Scene modeling code data

• • • •

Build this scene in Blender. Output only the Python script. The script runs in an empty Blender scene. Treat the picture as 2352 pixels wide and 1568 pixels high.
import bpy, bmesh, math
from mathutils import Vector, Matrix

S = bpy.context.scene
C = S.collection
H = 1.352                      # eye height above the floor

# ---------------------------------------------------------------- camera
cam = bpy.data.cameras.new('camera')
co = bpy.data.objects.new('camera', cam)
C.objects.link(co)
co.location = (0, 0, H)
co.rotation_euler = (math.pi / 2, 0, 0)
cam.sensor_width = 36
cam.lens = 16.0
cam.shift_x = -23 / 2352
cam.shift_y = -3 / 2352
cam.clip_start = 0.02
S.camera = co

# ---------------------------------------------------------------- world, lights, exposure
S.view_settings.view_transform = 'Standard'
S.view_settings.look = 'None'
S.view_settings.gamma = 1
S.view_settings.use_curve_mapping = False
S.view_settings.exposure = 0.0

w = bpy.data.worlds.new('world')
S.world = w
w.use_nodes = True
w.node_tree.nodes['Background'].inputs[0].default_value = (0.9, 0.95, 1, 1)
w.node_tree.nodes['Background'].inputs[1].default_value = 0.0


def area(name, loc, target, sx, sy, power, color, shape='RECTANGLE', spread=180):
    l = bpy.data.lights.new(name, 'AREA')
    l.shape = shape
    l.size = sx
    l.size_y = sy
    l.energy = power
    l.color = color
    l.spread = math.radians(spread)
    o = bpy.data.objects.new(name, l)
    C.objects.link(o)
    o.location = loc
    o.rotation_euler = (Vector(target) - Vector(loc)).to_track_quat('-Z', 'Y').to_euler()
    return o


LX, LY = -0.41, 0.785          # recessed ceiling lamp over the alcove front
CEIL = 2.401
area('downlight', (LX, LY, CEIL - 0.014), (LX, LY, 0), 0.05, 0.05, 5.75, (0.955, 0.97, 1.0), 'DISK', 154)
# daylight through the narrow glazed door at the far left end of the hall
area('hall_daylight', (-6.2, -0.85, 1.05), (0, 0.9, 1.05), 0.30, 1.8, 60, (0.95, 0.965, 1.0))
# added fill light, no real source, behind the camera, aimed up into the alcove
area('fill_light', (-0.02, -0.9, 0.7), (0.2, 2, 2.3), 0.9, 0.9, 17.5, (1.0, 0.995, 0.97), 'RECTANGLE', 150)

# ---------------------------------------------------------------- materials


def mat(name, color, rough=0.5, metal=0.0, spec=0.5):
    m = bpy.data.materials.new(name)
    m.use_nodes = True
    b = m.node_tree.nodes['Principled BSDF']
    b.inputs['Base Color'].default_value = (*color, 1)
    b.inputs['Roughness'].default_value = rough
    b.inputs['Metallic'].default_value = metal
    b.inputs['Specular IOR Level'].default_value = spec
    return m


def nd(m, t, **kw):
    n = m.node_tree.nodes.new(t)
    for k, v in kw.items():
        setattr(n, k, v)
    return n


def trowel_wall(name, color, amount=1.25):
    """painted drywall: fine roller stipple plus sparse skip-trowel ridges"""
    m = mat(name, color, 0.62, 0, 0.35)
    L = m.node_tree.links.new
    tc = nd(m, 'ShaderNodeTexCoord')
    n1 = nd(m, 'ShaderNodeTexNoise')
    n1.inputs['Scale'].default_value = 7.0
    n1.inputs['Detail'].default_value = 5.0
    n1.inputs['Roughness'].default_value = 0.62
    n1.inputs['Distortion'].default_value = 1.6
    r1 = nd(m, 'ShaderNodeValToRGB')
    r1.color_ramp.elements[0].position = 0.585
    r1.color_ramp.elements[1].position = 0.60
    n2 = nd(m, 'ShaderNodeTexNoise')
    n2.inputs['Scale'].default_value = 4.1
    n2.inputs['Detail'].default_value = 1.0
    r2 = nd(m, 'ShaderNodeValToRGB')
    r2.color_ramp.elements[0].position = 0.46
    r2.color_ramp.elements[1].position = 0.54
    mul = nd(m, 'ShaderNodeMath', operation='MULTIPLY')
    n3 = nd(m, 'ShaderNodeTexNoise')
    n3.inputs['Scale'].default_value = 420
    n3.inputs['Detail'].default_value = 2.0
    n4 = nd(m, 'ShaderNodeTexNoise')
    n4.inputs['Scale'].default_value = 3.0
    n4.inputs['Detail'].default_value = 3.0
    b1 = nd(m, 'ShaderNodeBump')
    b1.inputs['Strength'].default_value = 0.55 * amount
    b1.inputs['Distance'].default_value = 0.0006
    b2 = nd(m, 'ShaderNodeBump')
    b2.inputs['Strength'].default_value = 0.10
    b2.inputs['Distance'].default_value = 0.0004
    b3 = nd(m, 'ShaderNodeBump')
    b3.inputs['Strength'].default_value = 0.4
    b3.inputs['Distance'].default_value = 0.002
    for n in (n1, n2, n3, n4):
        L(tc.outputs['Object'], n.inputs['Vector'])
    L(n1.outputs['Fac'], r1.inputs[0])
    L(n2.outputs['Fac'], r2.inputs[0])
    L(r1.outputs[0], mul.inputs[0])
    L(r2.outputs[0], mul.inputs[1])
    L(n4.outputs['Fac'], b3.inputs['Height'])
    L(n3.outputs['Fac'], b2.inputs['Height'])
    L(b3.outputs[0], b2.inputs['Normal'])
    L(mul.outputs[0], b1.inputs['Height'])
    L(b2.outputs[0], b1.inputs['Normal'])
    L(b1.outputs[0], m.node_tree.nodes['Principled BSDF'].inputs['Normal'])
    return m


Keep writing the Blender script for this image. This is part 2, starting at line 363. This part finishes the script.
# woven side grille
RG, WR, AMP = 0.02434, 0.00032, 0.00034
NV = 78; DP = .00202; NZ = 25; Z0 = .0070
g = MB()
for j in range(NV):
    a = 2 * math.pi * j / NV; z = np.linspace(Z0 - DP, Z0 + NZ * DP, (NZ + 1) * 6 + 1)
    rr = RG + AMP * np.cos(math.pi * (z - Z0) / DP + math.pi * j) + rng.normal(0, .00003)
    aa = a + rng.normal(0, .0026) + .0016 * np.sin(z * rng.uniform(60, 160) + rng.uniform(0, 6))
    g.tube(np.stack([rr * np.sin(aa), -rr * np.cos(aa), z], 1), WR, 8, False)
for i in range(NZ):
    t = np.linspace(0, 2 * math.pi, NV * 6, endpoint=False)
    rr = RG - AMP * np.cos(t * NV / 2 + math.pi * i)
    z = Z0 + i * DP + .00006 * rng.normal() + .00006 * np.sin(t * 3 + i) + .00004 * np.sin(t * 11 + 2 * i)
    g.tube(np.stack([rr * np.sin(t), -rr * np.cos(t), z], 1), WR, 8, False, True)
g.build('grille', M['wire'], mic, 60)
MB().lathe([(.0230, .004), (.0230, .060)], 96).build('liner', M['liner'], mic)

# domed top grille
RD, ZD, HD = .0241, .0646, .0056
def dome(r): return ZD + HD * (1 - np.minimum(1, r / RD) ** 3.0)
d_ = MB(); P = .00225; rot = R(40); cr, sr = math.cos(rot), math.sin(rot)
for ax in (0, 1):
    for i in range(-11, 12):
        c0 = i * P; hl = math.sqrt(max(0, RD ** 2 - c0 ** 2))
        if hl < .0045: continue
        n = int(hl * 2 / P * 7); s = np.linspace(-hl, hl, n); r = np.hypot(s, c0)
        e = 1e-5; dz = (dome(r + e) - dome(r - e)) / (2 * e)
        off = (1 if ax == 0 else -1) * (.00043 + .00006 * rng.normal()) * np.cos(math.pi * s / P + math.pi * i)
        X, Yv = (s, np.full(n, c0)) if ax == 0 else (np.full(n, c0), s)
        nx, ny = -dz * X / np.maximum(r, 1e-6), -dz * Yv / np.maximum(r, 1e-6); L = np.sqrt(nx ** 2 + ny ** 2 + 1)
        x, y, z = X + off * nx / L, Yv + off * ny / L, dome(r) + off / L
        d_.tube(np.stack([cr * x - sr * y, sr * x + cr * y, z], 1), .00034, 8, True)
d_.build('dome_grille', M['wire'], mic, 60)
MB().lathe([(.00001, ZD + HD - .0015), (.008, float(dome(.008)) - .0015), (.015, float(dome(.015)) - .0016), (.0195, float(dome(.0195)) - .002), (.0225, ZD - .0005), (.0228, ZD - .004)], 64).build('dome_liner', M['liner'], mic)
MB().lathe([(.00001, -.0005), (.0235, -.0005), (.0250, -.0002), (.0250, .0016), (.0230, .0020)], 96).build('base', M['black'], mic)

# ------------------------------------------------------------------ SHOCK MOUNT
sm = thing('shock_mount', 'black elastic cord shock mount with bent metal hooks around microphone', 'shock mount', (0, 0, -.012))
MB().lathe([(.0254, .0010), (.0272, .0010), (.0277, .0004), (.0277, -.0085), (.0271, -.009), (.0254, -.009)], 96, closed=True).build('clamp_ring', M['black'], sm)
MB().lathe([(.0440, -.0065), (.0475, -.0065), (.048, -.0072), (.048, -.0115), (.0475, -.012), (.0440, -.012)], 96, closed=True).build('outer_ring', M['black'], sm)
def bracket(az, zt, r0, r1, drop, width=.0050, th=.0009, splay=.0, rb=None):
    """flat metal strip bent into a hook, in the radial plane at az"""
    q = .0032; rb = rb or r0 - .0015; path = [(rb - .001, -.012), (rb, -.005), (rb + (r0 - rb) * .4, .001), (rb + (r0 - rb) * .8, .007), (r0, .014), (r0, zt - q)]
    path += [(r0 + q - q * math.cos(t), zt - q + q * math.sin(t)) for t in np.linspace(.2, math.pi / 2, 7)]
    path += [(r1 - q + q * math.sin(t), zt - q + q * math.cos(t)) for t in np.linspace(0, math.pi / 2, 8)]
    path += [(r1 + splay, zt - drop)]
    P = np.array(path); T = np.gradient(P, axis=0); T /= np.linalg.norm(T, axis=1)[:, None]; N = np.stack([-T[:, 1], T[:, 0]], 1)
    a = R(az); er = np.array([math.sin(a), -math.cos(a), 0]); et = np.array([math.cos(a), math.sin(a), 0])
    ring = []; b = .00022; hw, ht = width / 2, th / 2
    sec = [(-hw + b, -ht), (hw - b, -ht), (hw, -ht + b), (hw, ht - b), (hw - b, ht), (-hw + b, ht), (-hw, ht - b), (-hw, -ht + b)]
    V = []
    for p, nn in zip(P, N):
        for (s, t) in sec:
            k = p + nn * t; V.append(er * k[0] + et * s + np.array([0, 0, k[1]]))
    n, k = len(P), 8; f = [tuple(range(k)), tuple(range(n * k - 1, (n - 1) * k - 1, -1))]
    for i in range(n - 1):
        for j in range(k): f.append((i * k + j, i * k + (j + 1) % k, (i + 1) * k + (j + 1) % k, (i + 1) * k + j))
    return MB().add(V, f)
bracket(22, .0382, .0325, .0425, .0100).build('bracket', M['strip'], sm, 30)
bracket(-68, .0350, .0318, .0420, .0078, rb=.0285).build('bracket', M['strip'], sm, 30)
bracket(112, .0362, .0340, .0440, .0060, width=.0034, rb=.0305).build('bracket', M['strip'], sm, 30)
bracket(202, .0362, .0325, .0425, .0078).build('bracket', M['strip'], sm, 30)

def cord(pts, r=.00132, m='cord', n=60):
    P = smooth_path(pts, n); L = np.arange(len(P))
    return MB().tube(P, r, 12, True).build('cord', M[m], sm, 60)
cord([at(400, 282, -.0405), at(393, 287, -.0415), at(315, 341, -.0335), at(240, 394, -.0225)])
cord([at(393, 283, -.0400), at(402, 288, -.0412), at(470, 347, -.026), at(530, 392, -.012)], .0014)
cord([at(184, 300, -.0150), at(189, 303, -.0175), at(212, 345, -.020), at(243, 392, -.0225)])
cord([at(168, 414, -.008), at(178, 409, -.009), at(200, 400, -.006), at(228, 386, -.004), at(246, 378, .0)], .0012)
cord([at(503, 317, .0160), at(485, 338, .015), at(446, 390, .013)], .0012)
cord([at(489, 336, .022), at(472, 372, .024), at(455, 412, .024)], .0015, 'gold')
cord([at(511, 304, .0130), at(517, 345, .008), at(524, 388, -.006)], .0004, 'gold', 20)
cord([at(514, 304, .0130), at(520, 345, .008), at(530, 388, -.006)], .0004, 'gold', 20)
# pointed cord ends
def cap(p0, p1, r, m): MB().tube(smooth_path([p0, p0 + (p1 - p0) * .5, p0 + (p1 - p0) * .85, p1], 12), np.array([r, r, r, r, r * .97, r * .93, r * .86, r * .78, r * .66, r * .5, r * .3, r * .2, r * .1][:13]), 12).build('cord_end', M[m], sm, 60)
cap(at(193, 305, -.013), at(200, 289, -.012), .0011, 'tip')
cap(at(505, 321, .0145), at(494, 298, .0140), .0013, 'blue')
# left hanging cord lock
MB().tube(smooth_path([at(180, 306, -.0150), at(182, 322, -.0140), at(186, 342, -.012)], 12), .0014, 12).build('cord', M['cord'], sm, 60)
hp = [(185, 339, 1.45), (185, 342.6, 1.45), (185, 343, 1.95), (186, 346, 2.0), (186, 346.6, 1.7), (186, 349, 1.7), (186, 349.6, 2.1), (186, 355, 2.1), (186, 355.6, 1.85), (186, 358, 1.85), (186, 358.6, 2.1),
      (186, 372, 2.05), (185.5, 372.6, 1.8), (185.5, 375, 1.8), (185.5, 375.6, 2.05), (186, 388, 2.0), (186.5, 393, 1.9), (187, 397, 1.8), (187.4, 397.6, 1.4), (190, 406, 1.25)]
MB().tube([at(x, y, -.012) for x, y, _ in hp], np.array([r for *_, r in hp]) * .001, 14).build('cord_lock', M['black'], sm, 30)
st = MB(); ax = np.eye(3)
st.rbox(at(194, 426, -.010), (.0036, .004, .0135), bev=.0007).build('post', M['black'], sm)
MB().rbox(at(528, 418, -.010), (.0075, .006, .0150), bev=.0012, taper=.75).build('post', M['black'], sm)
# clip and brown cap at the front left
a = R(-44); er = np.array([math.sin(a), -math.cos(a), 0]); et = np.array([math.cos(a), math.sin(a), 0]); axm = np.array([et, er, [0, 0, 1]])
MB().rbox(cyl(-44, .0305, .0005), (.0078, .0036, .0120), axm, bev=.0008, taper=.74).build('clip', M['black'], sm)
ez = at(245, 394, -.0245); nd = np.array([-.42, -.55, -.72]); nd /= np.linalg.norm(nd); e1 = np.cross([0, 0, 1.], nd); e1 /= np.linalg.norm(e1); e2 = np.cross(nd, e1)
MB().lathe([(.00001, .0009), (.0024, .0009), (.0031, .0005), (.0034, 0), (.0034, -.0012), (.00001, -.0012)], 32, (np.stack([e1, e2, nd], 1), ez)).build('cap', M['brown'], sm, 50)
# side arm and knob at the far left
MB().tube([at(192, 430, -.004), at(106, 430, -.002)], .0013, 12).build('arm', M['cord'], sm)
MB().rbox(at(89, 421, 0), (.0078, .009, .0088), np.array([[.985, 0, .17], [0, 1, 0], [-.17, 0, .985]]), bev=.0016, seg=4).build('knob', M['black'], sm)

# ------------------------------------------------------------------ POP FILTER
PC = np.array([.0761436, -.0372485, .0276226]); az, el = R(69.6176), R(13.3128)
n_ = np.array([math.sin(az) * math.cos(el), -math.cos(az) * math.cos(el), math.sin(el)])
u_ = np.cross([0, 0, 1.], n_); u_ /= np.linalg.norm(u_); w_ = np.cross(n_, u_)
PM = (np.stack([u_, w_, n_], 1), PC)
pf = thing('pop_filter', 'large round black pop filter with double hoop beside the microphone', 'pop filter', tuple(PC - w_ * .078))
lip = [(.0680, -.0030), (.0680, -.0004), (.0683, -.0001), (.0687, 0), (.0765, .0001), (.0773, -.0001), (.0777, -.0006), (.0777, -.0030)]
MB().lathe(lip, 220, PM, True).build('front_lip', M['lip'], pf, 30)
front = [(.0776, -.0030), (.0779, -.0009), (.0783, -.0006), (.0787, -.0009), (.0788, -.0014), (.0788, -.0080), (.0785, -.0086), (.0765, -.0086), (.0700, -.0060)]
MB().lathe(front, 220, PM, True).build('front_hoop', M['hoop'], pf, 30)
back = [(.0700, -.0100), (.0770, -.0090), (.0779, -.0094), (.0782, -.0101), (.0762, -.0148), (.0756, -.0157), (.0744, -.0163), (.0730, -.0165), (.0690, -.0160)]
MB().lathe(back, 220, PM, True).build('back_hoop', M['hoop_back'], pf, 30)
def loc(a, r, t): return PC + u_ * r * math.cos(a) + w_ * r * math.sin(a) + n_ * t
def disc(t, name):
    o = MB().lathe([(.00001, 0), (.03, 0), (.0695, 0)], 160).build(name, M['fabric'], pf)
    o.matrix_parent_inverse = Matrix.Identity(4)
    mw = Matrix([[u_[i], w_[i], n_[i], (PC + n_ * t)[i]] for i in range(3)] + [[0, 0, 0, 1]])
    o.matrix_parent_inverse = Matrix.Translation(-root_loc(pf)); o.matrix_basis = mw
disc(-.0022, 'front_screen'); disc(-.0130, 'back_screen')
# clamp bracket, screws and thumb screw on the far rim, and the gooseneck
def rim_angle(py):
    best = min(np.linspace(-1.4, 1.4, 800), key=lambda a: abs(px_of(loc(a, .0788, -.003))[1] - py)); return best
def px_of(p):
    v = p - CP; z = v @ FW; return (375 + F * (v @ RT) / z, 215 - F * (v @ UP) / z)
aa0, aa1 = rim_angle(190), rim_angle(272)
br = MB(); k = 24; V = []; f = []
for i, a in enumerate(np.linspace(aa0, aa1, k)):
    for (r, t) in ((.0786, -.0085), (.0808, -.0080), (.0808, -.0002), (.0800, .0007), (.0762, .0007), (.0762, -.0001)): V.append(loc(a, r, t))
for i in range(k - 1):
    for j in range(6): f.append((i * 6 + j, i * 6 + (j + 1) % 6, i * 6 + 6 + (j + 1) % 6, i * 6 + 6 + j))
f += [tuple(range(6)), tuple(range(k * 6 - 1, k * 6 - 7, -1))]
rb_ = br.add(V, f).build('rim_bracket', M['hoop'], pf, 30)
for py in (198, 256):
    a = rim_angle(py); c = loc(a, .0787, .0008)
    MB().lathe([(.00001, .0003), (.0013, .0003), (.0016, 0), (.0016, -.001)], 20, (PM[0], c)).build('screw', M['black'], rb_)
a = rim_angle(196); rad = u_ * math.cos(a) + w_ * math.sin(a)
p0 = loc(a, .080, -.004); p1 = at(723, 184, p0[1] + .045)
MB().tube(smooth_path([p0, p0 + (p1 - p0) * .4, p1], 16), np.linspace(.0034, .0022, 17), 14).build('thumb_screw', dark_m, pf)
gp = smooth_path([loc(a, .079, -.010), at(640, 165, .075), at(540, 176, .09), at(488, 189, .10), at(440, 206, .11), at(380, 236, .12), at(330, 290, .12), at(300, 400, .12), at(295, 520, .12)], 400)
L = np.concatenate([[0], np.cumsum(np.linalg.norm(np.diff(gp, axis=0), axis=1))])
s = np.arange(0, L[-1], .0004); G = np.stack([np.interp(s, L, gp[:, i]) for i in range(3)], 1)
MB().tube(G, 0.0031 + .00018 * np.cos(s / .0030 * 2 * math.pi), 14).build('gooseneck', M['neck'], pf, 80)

• • • •

> EXERCISE DESCRIPTION: Starting with the line with "Keep writing the" and ending with the line with "96).build('liner', M['liner'], mic)", extract every line exactly and nothing outside that span.

> SOLUTION:
Keep writing the Blender script for this image. This is part 2, starting at line 363. This part finishes the script.
# woven side grille
RG, WR, AMP = 0.02434, 0.00032, 0.00034
NV = 78; DP = .00202; NZ = 25; Z0 = .0070
g = MB()
for j in range(NV):
    a = 2 * math.pi * j / NV; z = np.linspace(Z0 - DP, Z0 + NZ * DP, (NZ + 1) * 6 + 1)
    rr = RG + AMP * np.cos(math.pi * (z - Z0) / DP + math.pi * j) + rng.normal(0, .00003)
    aa = a + rng.normal(0, .0026) + .0016 * np.sin(z * rng.uniform(60, 160) + rng.uniform(0, 6))
    g.tube(np.stack([rr * np.sin(aa), -rr * np.cos(aa), z], 1), WR, 8, False)
for i in range(NZ):
    t = np.linspace(0, 2 * math.pi, NV * 6, endpoint=False)
    rr = RG - AMP * np.cos(t * NV / 2 + math.pi * i)
    z = Z0 + i * DP + .00006 * rng.normal() + .00006 * np.sin(t * 3 + i) + .00004 * np.sin(t * 11 + 2 * i)
    g.tube(np.stack([rr * np.sin(t), -rr * np.cos(t), z], 1), WR, 8, False, True)
g.build('grille', M['wire'], mic, 60)
MB().lathe([(.0230, .004), (.0230, .060)], 96).build('liner', M['liner'], mic)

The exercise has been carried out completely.